Everything from the first line of the records to the line containing "bg.inputs[0].default_value = (.95, .98, 1, 1);", inclusive, is to be extracted exactly, and nothing more.

_PROVIDED MATERIAL_:
----
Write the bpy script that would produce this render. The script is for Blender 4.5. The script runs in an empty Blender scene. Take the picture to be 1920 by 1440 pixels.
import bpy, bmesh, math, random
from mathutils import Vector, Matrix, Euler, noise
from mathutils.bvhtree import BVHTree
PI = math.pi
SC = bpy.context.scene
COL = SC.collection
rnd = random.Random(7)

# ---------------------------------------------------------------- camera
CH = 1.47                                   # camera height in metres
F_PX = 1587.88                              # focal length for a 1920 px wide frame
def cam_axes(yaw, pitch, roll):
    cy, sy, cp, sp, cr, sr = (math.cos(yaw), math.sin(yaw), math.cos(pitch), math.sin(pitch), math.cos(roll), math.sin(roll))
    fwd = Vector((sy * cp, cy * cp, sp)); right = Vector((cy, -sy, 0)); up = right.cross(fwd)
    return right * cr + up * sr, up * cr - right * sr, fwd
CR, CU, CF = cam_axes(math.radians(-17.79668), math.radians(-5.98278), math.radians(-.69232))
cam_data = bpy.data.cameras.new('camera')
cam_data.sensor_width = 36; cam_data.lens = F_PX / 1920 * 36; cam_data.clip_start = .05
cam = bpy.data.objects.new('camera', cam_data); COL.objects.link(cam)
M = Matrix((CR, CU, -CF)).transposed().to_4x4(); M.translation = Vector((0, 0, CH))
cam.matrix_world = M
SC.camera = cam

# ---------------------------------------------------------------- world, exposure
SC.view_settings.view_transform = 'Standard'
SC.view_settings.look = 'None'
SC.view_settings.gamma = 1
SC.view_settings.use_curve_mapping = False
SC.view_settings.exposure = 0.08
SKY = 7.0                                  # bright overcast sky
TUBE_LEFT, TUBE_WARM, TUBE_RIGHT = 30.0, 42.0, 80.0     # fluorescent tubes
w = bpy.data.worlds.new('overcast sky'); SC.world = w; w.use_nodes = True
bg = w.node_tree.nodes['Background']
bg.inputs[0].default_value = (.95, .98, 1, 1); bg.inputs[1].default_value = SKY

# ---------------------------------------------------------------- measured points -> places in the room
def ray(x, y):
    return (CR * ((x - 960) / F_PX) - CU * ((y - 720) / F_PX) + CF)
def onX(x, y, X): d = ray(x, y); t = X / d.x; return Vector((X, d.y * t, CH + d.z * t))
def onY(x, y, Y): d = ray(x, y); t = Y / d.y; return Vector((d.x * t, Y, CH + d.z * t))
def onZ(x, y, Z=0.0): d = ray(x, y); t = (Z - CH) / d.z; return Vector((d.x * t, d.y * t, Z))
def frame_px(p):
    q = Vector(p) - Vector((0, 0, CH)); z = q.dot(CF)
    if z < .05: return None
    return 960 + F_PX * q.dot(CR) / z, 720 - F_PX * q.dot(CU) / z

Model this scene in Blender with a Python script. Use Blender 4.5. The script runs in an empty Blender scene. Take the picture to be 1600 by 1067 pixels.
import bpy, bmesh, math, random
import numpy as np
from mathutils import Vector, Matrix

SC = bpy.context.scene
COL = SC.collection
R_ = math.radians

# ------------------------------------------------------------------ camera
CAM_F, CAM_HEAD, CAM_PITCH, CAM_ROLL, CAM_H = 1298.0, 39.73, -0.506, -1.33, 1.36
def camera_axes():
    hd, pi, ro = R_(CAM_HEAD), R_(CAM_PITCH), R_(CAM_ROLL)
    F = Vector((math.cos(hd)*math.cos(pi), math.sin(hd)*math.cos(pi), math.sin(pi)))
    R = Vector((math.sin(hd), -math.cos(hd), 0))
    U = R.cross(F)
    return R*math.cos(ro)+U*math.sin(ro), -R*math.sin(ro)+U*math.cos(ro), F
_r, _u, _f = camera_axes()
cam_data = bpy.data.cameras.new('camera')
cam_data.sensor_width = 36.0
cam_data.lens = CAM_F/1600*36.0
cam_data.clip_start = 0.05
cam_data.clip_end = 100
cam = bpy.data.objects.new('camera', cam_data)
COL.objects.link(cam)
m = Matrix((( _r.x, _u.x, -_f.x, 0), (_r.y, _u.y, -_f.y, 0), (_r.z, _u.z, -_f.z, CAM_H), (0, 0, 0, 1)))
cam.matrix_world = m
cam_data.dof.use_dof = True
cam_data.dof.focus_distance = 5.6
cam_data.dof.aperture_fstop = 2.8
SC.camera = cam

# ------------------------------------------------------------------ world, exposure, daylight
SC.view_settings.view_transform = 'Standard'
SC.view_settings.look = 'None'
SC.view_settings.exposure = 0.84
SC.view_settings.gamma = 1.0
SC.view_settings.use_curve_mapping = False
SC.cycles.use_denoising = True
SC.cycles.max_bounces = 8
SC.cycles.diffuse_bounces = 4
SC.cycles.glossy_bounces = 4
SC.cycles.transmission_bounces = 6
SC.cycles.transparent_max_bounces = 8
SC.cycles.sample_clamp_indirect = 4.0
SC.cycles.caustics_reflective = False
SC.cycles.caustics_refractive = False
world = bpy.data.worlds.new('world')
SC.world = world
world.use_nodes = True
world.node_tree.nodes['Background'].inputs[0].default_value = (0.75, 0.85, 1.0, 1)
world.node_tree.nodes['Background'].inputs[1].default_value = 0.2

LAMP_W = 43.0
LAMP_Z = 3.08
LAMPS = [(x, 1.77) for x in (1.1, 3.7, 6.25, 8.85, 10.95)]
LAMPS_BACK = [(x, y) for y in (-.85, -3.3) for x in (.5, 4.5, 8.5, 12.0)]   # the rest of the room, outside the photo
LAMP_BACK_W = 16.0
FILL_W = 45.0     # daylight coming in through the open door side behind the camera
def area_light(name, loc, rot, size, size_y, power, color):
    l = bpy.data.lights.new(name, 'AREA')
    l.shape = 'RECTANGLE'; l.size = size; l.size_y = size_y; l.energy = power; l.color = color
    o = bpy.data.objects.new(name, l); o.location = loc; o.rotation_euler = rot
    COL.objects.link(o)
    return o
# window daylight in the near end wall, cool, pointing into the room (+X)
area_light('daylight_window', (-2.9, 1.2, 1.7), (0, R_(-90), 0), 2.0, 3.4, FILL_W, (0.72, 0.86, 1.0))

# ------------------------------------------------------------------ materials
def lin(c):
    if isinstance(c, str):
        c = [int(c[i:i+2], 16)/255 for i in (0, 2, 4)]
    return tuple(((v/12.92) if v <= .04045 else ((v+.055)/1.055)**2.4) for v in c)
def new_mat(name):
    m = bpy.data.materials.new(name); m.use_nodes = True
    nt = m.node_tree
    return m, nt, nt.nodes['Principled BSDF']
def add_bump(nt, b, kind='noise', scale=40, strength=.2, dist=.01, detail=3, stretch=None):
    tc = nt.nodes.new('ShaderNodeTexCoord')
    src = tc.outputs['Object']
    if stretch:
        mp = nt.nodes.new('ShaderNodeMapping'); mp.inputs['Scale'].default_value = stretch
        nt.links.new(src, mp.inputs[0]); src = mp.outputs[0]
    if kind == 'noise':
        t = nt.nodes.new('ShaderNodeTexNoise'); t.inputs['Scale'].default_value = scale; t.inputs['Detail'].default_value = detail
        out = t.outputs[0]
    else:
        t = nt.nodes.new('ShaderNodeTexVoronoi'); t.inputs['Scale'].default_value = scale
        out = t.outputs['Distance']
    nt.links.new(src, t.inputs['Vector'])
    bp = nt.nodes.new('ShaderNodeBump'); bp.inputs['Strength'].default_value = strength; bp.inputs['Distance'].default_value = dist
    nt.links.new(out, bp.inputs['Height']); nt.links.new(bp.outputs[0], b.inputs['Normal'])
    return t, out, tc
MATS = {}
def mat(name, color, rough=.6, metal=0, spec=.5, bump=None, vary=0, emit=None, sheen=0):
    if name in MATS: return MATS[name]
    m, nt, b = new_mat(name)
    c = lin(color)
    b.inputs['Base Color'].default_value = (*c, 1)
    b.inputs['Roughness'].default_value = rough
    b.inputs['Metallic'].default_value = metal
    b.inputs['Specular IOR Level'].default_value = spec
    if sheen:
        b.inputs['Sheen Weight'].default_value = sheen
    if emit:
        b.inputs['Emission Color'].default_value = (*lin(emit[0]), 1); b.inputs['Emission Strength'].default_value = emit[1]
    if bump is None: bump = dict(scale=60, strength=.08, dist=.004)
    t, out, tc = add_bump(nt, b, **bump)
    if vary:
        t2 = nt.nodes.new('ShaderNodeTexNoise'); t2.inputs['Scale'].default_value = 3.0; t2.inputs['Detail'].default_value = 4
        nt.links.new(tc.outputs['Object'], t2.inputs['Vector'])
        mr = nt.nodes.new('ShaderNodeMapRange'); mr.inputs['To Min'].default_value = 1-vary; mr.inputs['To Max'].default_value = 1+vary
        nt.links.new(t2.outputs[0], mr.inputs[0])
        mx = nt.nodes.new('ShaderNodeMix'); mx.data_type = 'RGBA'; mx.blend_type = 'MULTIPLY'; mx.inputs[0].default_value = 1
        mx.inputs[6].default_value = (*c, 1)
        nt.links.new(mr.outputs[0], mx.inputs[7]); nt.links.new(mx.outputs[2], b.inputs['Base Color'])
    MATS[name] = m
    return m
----
_FINISHED ANSWER_:
Write the bpy script that would produce this render. The script is for Blender 4.5. The script runs in an empty Blender scene. Take the picture to be 1920 by 1440 pixels.
import bpy, bmesh, math, random
from mathutils import Vector, Matrix, Euler, noise
from mathutils.bvhtree import BVHTree
PI = math.pi
SC = bpy.context.scene
COL = SC.collection
rnd = random.Random(7)

# ---------------------------------------------------------------- camera
CH = 1.47                                   # camera height in metres
F_PX = 1587.88                              # focal length for a 1920 px wide frame
def cam_axes(yaw, pitch, roll):
    cy, sy, cp, sp, cr, sr = (math.cos(yaw), math.sin(yaw), math.cos(pitch), math.sin(pitch), math.cos(roll), math.sin(roll))
    fwd = Vector((sy * cp, cy * cp, sp)); right = Vector((cy, -sy, 0)); up = right.cross(fwd)
    return right * cr + up * sr, up * cr - right * sr, fwd
CR, CU, CF = cam_axes(math.radians(-17.79668), math.radians(-5.98278), math.radians(-.69232))
cam_data = bpy.data.cameras.new('camera')
cam_data.sensor_width = 36; cam_data.lens = F_PX / 1920 * 36; cam_data.clip_start = .05
cam = bpy.data.objects.new('camera', cam_data); COL.objects.link(cam)
M = Matrix((CR, CU, -CF)).transposed().to_4x4(); M.translation = Vector((0, 0, CH))
cam.matrix_world = M
SC.camera = cam

# ---------------------------------------------------------------- world, exposure
SC.view_settings.view_transform = 'Standard'
SC.view_settings.look = 'None'
SC.view_settings.gamma = 1
SC.view_settings.use_curve_mapping = False
SC.view_settings.exposure = 0.08
SKY = 7.0                                  # bright overcast sky
TUBE_LEFT, TUBE_WARM, TUBE_RIGHT = 30.0, 42.0, 80.0     # fluorescent tubes
w = bpy.data.worlds.new('overcast sky'); SC.world = w; w.use_nodes = True
bg = w.node_tree.nodes['Background']
bg.inputs[0].default_value = (.95, .98, 1, 1); bg.inputs[1].default_value = SKY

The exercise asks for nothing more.